As part of this year’s London Festival of Architecture we were commissioned by our long time collaborators Feilden Clegg Bradley Studios to create an installation in their London office window, which aims to debunk the mystery of what ‘Net Zero Carbon’ actually means to the passer-by on the street.

A simple everyday decision
The colourful installation takes the audience through the journey of understanding; from why the planet is heating up, what we are aiming towards, and how collectively we can reduce our impact on the world around us. A 3D light installation draws the passer-by in, made up of hundreds of suspended laser-cut icons which represent the delicate balancing act of reducing what we emit and removing what greenhouse gasses are already in the atmosphere.

Making the most of waste
The entire installation has been created using only offcuts and remnants from the FCBStudios model making workshop and all waste was reused and deployed in the window displays. The icons are cut from left-over panels of acrylic and timber and the remaining cut sheet ‘waste’ has been used alongside panels (also remnants) with etched information.

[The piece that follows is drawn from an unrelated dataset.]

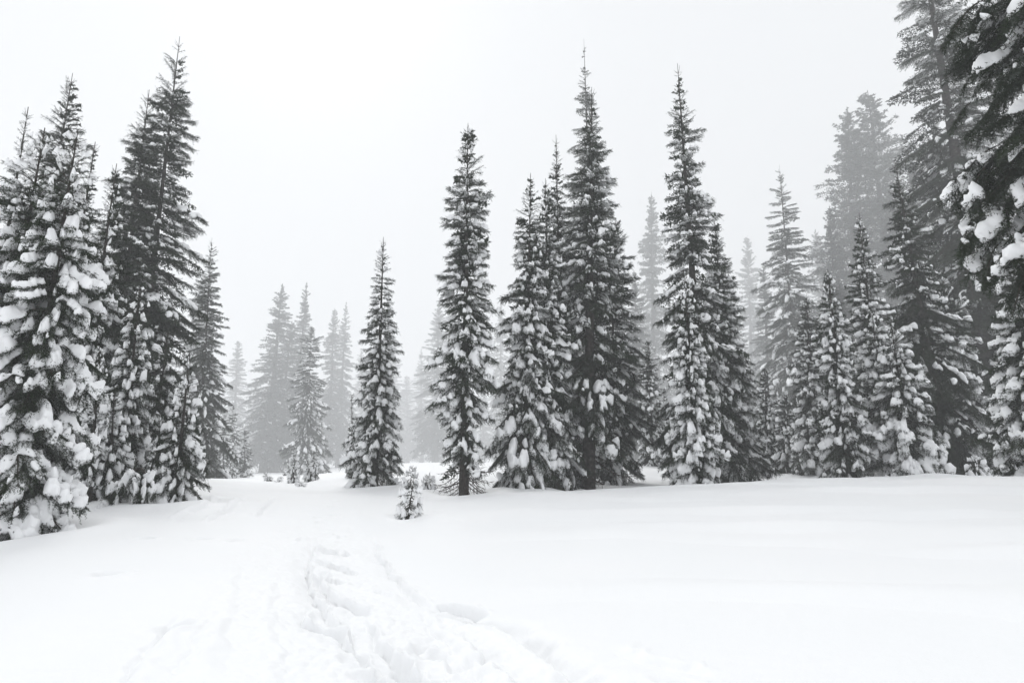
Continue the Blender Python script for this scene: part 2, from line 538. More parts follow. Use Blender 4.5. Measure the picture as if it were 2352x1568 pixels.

The left-over acrylic waste boards – with their negative ‘holes’ in the forms of cars, factories and food waste etc – are layered up, creating shadows and reflections across the window, taking the audience on a narrative journey of understanding and action, but also hinting at the things we need to cut out and demonstrating the size and complexity of Net Zero Carbon, which many just find too overwhelming to begin to tackle.